* **RAW DATA**:
==========
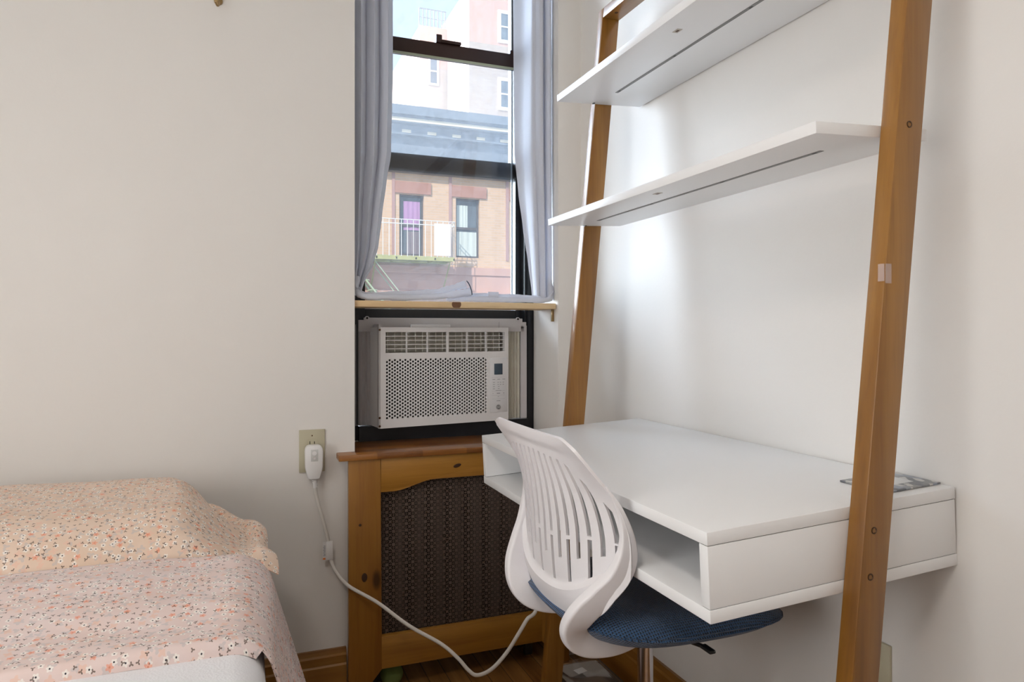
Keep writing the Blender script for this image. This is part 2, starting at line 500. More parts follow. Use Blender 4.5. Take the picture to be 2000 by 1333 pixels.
def m_mosaic():
    n = NT('grey_mosaic_print')
    v = n.n('ShaderNodeTexCoord').outputs['UV']
    mp = n.n('ShaderNodeMapping'); n.L(v, mp.inputs[0]); mp.inputs['Scale'].default_value = (95, 60, 1)
    w = n.n('ShaderNodeTexVoronoi', voronoi_dimensions='2D', distance='CHEBYCHEV'); n.L(mp.outputs[0], w.inputs['Vector']); w.inputs['Scale'].default_value = 1
    cs = n.n('ShaderNodeSeparateColor'); n.L(w.outputs['Color'], cs.inputs[0])
    col = n.ramp(cs.outputs[0], [(.2, (.16, .17, .19)), (.5, (.36, .36, .35)), (.62, (.30, .34, .42)), (.8, (.62, .61, .58))])
    s = n.n('ShaderNodeSeparateXYZ'); n.L(v, s.inputs[0])
    a = n.math('LESS_THAN', n.math('ABSOLUTE', n.math('SUBTRACT', s.outputs[0], .059)), .028)
    b = n.math('LESS_THAN', n.math('ABSOLUTE', n.math('SUBTRACT', s.outputs[1], .043)), .018)
    col = n.mix(n.math('MULTIPLY', a, b), col, (.72, .72, .70))
    return n.set(col, .35)
M['mosaic'] = m_mosaic()

def m_brick(name, c1, c2, mortar, scale=1, top=None, topz=0):
    n = NT(name); c = n.n('ShaderNodeTexCoord'); s = n.n('ShaderNodeSeparateXYZ'); n.L(c.outputs['Object'], s.inputs[0])
    cb = n.n('ShaderNodeCombineXYZ'); n.L(n.math('ADD', s.outputs[0], s.outputs[1]), cb.inputs[0]); n.L(s.outputs[2], cb.inputs[1])
    bt = n.n('ShaderNodeTexBrick'); n.L(cb.outputs[0], bt.inputs['Vector']); bt.inputs['Scale'].default_value = scale
    bt.inputs['Brick Width'].default_value = .22; bt.inputs['Row Height'].default_value = .075; bt.inputs['Mortar Size'].default_value = .008
    for k, q in (('Color1', c1), ('Color2', c2), ('Mortar', mortar)): bt.inputs[k].default_value = (*q, 1)
    col = bt.outputs[0]
    if top is not None:
        f = n.math('GREATER_THAN', s.outputs[2], topz); col = n.mix(f, col, top)
    return n.set(col, .85, spec=.2)
M['tanbrick'] = m_brick('tan_brick', (.60, .41, .27), (.66, .46, .31), (.60, .46, .36))
M['farbrick'] = m_brick('weathered_pale_brick', (.42, .35, .30), (.46, .39, .33), (.46, .40, .36), 1, (.58, .38, .31), 22.4)
M['brownstone'] = plain('brownstone', (.40, .20, .15), .8, var=.12, scale=3)
M['pinkstone'] = plain('pink_stone', (.55, .34, .28), .8, var=.10, scale=2)
M['slate'] = plain('slate_blue_cornice', (.13, .16, .20), .6, var=.15, scale=3)
M['cream'] = plain('cream_trim', (.70, .62, .45), .7)
M['extwhite'] = plain('white_window_trim', (.80, .80, .80), .6)
M['extdark'] = plain('dark_sash', (.08, .075, .08), .5)
M['extglass'] = plain('street_window_glass', (.10, .13, .16), .12, var=.3, scale=1.5)
M['violet'] = plain('violet_drape', (.42, .24, .46), .8)
M['paledrape'] = plain('pale_drape', (.55, .62, .60), .8)
M['railwhite'] = plain('white_painted_iron', (.75, .76, .76), .6)
M['olive'] = plain('olive_painted_iron', (.42, .42, .18), .6, var=.2, scale=6)
M['asphalt'] = plain('asphalt', (.10, .10, .10), .9)

# ------------------------------------------------------------------ the room
XL, XR, YB, YF, ZC = -1.7, 1.01, 2.0, -1.7, 2.75
RX0, RX1 = .296, .93
bm = bm_new()
box(bm, XL-.1, RX0, YB, YB+.30, 0, ZC); box(bm, RX1, XR+.1, YB, YB+.30, 0, ZC)
box(bm, RX0, RX1, YB, YB+.30, 2.45, ZC); box(bm, RX0, RX1, YB+.2, YB+.30, 0, .69)
struct('wall_back', bm, M['wall'])
struct('wall_right', B(XR, XR+.1, YF-.1, YB, 0, ZC), M['wall'])
bm = bm_new(); box(bm, XL-.1, XL, YF, -.35, 0, ZC); box(bm, XL-.1, XL, .85, YB, 0, ZC); box(bm, XL-.1, XL, -.35, .85, 0, .65); box(bm, XL-.1, XL, -.35, .85, 2.05, ZC)
struct('wall_left', bm, M['wall'])
bm = bm_new(); box(bm, XL-.1, -.9, YF-.1, YF, 0, ZC); box(bm, -.08, XR, YF-.1, YF, 0, ZC); box(bm, -.9, -.08, YF-.1, YF, 2.05, ZC)
struct('wall_front', bm, M['wall'])
struct('floor', B(XL-.1, XR+.1, YF-.1, YB+.2, -.1, 0), M['floor'])
struct('ceiling', B(XL-.1, XR+.1, YF-.1, YB+.3, ZC, ZC+.1), M['ceil'])
d = struct('door_1', B(-.9, -.08, YF-.06, YF-.02, 0, 2.05, bev=.003), M['whitelam'])
bm = bm_new(); lathe(bm, (-.83, YF-.02, 1.0), [(.012, 0), (.012, .03), (.028, .04), (.028, .06), (.01, .065)], 16, 'y'); obj('door_knob', bm, M['chrome'], d)
bm = bm_new(); box(bm, -.98, -.9, YF-.0, YF+.02, 0, 2.13); box(bm, -.08, 0, YF, YF+.02, 0, 2.13); box(bm, -.9, -.08, YF, YF+.02, 2.05, 2.13)
struct('trim_1', bm, M['whitelam'])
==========
* **EXERCISE DETAILS**: Set the listing down in full and exactly. Pictures within it should not appear in the copy.

* **RESPONSE**:
Keep writing the Blender script for this image. This is part 2, starting at line 500. More parts follow. Use Blender 4.5. Take the picture to be 2000 by 1333 pixels.
def m_mosaic():
    n = NT('grey_mosaic_print')
    v = n.n('ShaderNodeTexCoord').outputs['UV']
    mp = n.n('ShaderNodeMapping'); n.L(v, mp.inputs[0]); mp.inputs['Scale'].default_value = (95, 60, 1)
    w = n.n('ShaderNodeTexVoronoi', voronoi_dimensions='2D', distance='CHEBYCHEV'); n.L(mp.outputs[0], w.inputs['Vector']); w.inputs['Scale'].default_value = 1
    cs = n.n('ShaderNodeSeparateColor'); n.L(w.outputs['Color'], cs.inputs[0])
    col = n.ramp(cs.outputs[0], [(.2, (.16, .17, .19)), (.5, (.36, .36, .35)), (.62, (.30, .34, .42)), (.8, (.62, .61, .58))])
    s = n.n('ShaderNodeSeparateXYZ'); n.L(v, s.inputs[0])
    a = n.math('LESS_THAN', n.math('ABSOLUTE', n.math('SUBTRACT', s.outputs[0], .059)), .028)
    b = n.math('LESS_THAN', n.math('ABSOLUTE', n.math('SUBTRACT', s.outputs[1], .043)), .018)
    col = n.mix(n.math('MULTIPLY', a, b), col, (.72, .72, .70))
    return n.set(col, .35)
M['mosaic'] = m_mosaic()

def m_brick(name, c1, c2, mortar, scale=1, top=None, topz=0):
    n = NT(name); c = n.n('ShaderNodeTexCoord'); s = n.n('ShaderNodeSeparateXYZ'); n.L(c.outputs['Object'], s.inputs[0])
    cb = n.n('ShaderNodeCombineXYZ'); n.L(n.math('ADD', s.outputs[0], s.outputs[1]), cb.inputs[0]); n.L(s.outputs[2], cb.inputs[1])
    bt = n.n('ShaderNodeTexBrick'); n.L(cb.outputs[0], bt.inputs['Vector']); bt.inputs['Scale'].default_value = scale
    bt.inputs['Brick Width'].default_value = .22; bt.inputs['Row Height'].default_value = .075; bt.inputs['Mortar Size'].default_value = .008
    for k, q in (('Color1', c1), ('Color2', c2), ('Mortar', mortar)): bt.inputs[k].default_value = (*q, 1)
    col = bt.outputs[0]
    if top is not None:
        f = n.math('GREATER_THAN', s.outputs[2], topz); col = n.mix(f, col, top)
    return n.set(col, .85, spec=.2)
M['tanbrick'] = m_brick('tan_brick', (.60, .41, .27), (.66, .46, .31), (.60, .46, .36))
M['farbrick'] = m_brick('weathered_pale_brick', (.42, .35, .30), (.46, .39, .33), (.46, .40, .36), 1, (.58, .38, .31), 22.4)
M['brownstone'] = plain('brownstone', (.40, .20, .15), .8, var=.12, scale=3)
M['pinkstone'] = plain('pink_stone', (.55, .34, .28), .8, var=.10, scale=2)
M['slate'] = plain('slate_blue_cornice', (.13, .16, .20), .6, var=.15, scale=3)
M['cream'] = plain('cream_trim', (.70, .62, .45), .7)
M['extwhite'] = plain('white_window_trim', (.80, .80, .80), .6)
M['extdark'] = plain('dark_sash', (.08, .075, .08), .5)
M['extglass'] = plain('street_window_glass', (.10, .13, .16), .12, var=.3, scale=1.5)
M['violet'] = plain('violet_drape', (.42, .24, .46), .8)
M['paledrape'] = plain('pale_drape', (.55, .62, .60), .8)
M['railwhite'] = plain('white_painted_iron', (.75, .76, .76), .6)
M['olive'] = plain('olive_painted_iron', (.42, .42, .18), .6, var=.2, scale=6)
M['asphalt'] = plain('asphalt', (.10, .10, .10), .9)

# ------------------------------------------------------------------ the room
XL, XR, YB, YF, ZC = -1.7, 1.01, 2.0, -1.7, 2.75
RX0, RX1 = .296, .93
bm = bm_new()
box(bm, XL-.1, RX0, YB, YB+.30, 0, ZC); box(bm, RX1, XR+.1, YB, YB+.30, 0, ZC)
box(bm, RX0, RX1, YB, YB+.30, 2.45, ZC); box(bm, RX0, RX1, YB+.2, YB+.30, 0, .69)
struct('wall_back', bm, M['wall'])
struct('wall_right', B(XR, XR+.1, YF-.1, YB, 0, ZC), M['wall'])
bm = bm_new(); box(bm, XL-.1, XL, YF, -.35, 0, ZC); box(bm, XL-.1, XL, .85, YB, 0, ZC); box(bm, XL-.1, XL, -.35, .85, 0, .65); box(bm, XL-.1, XL, -.35, .85, 2.05, ZC)
struct('wall_left', bm, M['wall'])
bm = bm_new(); box(bm, XL-.1, -.9, YF-.1, YF, 0, ZC); box(bm, -.08, XR, YF-.1, YF, 0, ZC); box(bm, -.9, -.08, YF-.1, YF, 2.05, ZC)
struct('wall_front', bm, M['wall'])
struct('floor', B(XL-.1, XR+.1, YF-.1, YB+.2, -.1, 0), M['floor'])
struct('ceiling', B(XL-.1, XR+.1, YF-.1, YB+.3, ZC, ZC+.1), M['ceil'])
d = struct('door_1', B(-.9, -.08, YF-.06, YF-.02, 0, 2.05, bev=.003), M['whitelam'])
bm = bm_new(); lathe(bm, (-.83, YF-.02, 1.0), [(.012, 0), (.012, .03), (.028, .04), (.028, .06), (.01, .065)], 16, 'y'); obj('door_knob', bm, M['chrome'], d)
bm = bm_new(); box(bm, -.98, -.9, YF-.0, YF+.02, 0, 2.13); box(bm, -.08, 0, YF, YF+.02, 0, 2.13); box(bm, -.9, -.08, YF, YF+.02, 2.05, 2.13)
struct('trim_1', bm, M['whitelam'])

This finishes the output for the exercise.